== Work to do ==
Every line of the material below must be repeated exactly.
==== Data lines ====
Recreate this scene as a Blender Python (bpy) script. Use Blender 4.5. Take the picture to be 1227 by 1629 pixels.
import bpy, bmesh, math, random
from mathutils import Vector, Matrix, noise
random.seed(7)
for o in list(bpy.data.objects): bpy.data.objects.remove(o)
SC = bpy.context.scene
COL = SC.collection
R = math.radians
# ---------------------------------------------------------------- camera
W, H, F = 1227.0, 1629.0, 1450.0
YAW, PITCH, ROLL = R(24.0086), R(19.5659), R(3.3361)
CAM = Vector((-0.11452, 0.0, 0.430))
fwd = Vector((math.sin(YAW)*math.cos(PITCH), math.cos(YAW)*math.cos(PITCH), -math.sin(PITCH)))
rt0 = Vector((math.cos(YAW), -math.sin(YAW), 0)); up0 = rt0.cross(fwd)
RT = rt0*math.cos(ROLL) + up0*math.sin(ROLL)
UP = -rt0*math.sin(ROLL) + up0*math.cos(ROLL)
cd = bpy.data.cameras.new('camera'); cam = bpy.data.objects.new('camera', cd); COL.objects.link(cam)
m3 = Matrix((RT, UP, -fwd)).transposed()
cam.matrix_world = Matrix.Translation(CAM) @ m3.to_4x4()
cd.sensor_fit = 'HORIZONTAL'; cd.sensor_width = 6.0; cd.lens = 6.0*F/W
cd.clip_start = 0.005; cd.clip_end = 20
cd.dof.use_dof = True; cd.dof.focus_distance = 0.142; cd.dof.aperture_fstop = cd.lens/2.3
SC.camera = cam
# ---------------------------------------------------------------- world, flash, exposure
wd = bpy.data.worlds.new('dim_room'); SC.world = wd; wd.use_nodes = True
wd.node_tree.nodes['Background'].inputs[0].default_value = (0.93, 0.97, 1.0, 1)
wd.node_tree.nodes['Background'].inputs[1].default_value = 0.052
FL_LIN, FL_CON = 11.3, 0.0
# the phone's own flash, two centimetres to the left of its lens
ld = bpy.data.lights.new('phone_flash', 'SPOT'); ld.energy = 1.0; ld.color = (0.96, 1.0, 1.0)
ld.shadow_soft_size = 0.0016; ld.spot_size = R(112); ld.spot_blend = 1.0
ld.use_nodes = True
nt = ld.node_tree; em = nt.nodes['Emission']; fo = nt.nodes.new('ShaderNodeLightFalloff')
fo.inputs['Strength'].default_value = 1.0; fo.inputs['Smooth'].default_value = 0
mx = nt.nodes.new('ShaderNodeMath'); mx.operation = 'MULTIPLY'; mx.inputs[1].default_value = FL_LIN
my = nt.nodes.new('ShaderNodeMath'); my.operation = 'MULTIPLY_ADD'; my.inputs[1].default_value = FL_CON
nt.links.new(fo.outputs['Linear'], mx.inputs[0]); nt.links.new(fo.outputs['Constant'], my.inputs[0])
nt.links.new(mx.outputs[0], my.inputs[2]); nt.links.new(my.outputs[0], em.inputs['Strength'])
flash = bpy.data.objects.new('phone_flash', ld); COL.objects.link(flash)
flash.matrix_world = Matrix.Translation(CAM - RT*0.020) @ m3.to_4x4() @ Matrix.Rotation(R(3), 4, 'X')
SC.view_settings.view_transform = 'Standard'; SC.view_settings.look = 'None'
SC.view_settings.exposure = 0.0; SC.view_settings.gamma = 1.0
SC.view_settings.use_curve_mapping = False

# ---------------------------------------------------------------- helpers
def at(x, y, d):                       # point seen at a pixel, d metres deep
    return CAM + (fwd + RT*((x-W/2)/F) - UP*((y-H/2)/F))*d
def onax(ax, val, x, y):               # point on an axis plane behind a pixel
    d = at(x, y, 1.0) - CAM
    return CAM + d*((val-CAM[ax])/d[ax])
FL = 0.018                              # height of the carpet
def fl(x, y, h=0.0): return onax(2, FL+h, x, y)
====
== Completed task ==
Recreate this scene as a Blender Python (bpy) script. Use Blender 4.5. Take the picture to be 1227 by 1629 pixels.
import bpy, bmesh, math, random
from mathutils import Vector, Matrix, noise
random.seed(7)
for o in list(bpy.data.objects): bpy.data.objects.remove(o)
SC = bpy.context.scene
COL = SC.collection
R = math.radians
# ---------------------------------------------------------------- camera
W, H, F = 1227.0, 1629.0, 1450.0
YAW, PITCH, ROLL = R(24.0086), R(19.5659), R(3.3361)
CAM = Vector((-0.11452, 0.0, 0.430))
fwd = Vector((math.sin(YAW)*math.cos(PITCH), math.cos(YAW)*math.cos(PITCH), -math.sin(PITCH)))
rt0 = Vector((math.cos(YAW), -math.sin(YAW), 0)); up0 = rt0.cross(fwd)
RT = rt0*math.cos(ROLL) + up0*math.sin(ROLL)
UP = -rt0*math.sin(ROLL) + up0*math.cos(ROLL)
cd = bpy.data.cameras.new('camera'); cam = bpy.data.objects.new('camera', cd); COL.objects.link(cam)
m3 = Matrix((RT, UP, -fwd)).transposed()
cam.matrix_world = Matrix.Translation(CAM) @ m3.to_4x4()
cd.sensor_fit = 'HORIZONTAL'; cd.sensor_width = 6.0; cd.lens = 6.0*F/W
cd.clip_start = 0.005; cd.clip_end = 20
cd.dof.use_dof = True; cd.dof.focus_distance = 0.142; cd.dof.aperture_fstop = cd.lens/2.3
SC.camera = cam
# ---------------------------------------------------------------- world, flash, exposure
wd = bpy.data.worlds.new('dim_room'); SC.world = wd; wd.use_nodes = True
wd.node_tree.nodes['Background'].inputs[0].default_value = (0.93, 0.97, 1.0, 1)
wd.node_tree.nodes['Background'].inputs[1].default_value = 0.052
FL_LIN, FL_CON = 11.3, 0.0
# the phone's own flash, two centimetres to the left of its lens
ld = bpy.data.lights.new('phone_flash', 'SPOT'); ld.energy = 1.0; ld.color = (0.96, 1.0, 1.0)
ld.shadow_soft_size = 0.0016; ld.spot_size = R(112); ld.spot_blend = 1.0
ld.use_nodes = True
nt = ld.node_tree; em = nt.nodes['Emission']; fo = nt.nodes.new('ShaderNodeLightFalloff')
fo.inputs['Strength'].default_value = 1.0; fo.inputs['Smooth'].default_value = 0
mx = nt.nodes.new('ShaderNodeMath'); mx.operation = 'MULTIPLY'; mx.inputs[1].default_value = FL_LIN
my = nt.nodes.new('ShaderNodeMath'); my.operation = 'MULTIPLY_ADD'; my.inputs[1].default_value = FL_CON
nt.links.new(fo.outputs['Linear'], mx.inputs[0]); nt.links.new(fo.outputs['Constant'], my.inputs[0])
nt.links.new(mx.outputs[0], my.inputs[2]); nt.links.new(my.outputs[0], em.inputs['Strength'])
flash = bpy.data.objects.new('phone_flash', ld); COL.objects.link(flash)
flash.matrix_world = Matrix.Translation(CAM - RT*0.020) @ m3.to_4x4() @ Matrix.Rotation(R(3), 4, 'X')
SC.view_settings.view_transform = 'Standard'; SC.view_settings.look = 'None'
SC.view_settings.exposure = 0.0; SC.view_settings.gamma = 1.0
SC.view_settings.use_curve_mapping = False

# ---------------------------------------------------------------- helpers
def at(x, y, d):                       # point seen at a pixel, d metres deep
    return CAM + (fwd + RT*((x-W/2)/F) - UP*((y-H/2)/F))*d
def onax(ax, val, x, y):               # point on an axis plane behind a pixel
    d = at(x, y, 1.0) - CAM
    return CAM + d*((val-CAM[ax])/d[ax])
FL = 0.018                              # height of the carpet
def fl(x, y, h=0.0): return onax(2, FL+h, x, y)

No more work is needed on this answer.